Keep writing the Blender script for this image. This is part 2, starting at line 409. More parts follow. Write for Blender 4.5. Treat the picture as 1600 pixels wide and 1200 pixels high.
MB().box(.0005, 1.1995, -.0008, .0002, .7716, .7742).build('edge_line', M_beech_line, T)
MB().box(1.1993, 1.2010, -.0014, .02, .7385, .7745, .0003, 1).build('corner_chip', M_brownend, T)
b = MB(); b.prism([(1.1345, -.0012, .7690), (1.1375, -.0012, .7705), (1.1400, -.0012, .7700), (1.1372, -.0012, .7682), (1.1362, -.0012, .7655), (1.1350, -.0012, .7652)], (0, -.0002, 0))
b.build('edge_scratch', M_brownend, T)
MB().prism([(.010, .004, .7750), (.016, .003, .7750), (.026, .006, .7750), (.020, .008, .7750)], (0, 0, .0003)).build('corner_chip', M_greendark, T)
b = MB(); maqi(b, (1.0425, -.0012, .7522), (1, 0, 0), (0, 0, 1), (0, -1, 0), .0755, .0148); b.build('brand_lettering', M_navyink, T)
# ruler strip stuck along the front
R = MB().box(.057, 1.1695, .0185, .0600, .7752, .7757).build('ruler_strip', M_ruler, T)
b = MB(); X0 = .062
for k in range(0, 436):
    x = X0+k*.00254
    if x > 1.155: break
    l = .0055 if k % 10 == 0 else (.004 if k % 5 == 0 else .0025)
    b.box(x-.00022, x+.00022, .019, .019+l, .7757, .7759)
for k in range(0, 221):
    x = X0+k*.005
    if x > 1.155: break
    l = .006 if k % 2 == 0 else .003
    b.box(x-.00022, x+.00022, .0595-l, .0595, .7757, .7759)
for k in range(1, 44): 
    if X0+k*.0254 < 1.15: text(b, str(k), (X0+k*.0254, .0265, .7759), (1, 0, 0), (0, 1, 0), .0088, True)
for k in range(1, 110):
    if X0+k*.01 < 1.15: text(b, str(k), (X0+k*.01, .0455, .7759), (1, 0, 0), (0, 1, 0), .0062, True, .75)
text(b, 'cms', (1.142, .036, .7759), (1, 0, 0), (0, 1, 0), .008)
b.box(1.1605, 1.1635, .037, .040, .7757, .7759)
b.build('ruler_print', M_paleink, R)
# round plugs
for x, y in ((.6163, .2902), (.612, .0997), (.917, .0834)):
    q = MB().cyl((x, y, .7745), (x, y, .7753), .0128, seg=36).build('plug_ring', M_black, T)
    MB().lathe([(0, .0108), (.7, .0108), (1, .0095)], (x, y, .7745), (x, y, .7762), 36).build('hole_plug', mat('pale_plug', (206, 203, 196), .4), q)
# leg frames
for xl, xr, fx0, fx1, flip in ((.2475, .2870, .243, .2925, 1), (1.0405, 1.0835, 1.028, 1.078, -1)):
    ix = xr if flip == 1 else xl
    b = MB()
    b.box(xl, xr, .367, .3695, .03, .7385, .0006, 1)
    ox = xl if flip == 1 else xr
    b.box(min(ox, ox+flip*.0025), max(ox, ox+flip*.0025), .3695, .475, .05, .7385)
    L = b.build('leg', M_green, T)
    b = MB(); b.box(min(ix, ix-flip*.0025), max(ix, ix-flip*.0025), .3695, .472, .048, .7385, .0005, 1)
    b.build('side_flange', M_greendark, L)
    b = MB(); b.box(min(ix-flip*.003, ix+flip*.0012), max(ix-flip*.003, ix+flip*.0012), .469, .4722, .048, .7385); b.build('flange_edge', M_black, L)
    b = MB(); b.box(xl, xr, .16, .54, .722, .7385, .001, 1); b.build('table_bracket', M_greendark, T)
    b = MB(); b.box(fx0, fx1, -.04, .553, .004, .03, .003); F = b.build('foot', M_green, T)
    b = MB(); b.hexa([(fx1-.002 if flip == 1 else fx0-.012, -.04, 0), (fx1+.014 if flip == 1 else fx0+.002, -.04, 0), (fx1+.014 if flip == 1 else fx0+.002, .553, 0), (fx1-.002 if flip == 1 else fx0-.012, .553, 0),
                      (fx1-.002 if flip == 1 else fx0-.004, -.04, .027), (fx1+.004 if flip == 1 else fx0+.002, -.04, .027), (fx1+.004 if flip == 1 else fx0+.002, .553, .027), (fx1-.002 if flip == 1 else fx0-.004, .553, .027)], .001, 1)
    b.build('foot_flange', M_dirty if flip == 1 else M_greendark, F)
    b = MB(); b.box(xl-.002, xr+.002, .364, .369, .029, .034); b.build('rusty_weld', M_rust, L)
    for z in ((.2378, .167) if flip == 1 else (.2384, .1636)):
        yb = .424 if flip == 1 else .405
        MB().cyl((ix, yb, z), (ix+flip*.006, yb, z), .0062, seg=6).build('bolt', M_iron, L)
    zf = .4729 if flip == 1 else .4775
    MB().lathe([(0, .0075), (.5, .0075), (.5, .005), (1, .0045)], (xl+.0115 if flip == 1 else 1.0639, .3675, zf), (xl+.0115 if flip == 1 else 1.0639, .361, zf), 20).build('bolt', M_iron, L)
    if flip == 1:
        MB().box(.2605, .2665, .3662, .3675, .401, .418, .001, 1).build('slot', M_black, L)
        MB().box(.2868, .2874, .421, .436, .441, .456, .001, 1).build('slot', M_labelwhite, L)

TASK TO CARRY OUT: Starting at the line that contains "b.build('foot_flange', M_dirty if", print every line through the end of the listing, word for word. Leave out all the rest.

SOLUTION TO THIS PROBLEM:
    b.build('foot_flange', M_dirty if flip == 1 else M_greendark, F)
    b = MB(); b.box(xl-.002, xr+.002, .364, .369, .029, .034); b.build('rusty_weld', M_rust, L)
    for z in ((.2378, .167) if flip == 1 else (.2384, .1636)):
        yb = .424 if flip == 1 else .405
        MB().cyl((ix, yb, z), (ix+flip*.006, yb, z), .0062, seg=6).build('bolt', M_iron, L)
    zf = .4729 if flip == 1 else .4775
    MB().lathe([(0, .0075), (.5, .0075), (.5, .005), (1, .0045)], (xl+.0115 if flip == 1 else 1.0639, .3675, zf), (xl+.0115 if flip == 1 else 1.0639, .361, zf), 20).build('bolt', M_iron, L)
    if flip == 1:
        MB().box(.2605, .2665, .3662, .3675, .401, .418, .001, 1).build('slot', M_black, L)
        MB().box(.2868, .2874, .421, .436, .441, .456, .001, 1).build('slot', M_labelwhite, L)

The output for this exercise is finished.